A Marion Superior jury found Rondeau not guilty of the reckless homicide charge involving his grandmother’s death but convicted him of Adolf’s murder. Rondeau was sentenced to 55 years in prison.

In his post-conviction relief appeal, Rondeau sought to subpoena numerous people, including former Marion County prosecutor Carl Brizzi, detectives and doctors who treated Rondeau, but the post-conviction court denied those requests without findings.

“Rondeau’s request for a subpoena to former Prosecutor Brizzi demonstrated no connection to any question related to ineffectiveness of counsel, and instead sought testimony concerning an isolated statement to the press. Finally, Rondeau’s requests for subpoenas of the physicians who treated his injuries at the time of his arrest pertained to matters raised or best raised at trial:  the specific nature and number of his injuries,” Judge L. Mark Bailey wrote for the panel.

“Because none of these matters properly pertained to Rondeau’s claimed bases for post-conviction relief, we find no abuse of discretion in the trial court’s denial of the issuance of Rondeau’s requested subpoenas.”

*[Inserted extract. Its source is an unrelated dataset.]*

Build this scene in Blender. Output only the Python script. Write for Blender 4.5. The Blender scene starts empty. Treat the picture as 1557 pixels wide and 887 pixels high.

The court also found the post-conviction court did not err when it permitted the state’s requests for admission of a substituted response; did not commit reversible error when it allowed the state to file late proposed findings and conclusions; and did not err in concluding Rondeau did not receive ineffective assistance of trial or appellate counsel.

The case is Christopher Rondeau v. State of Indiana, 49A02-1505-PC-427.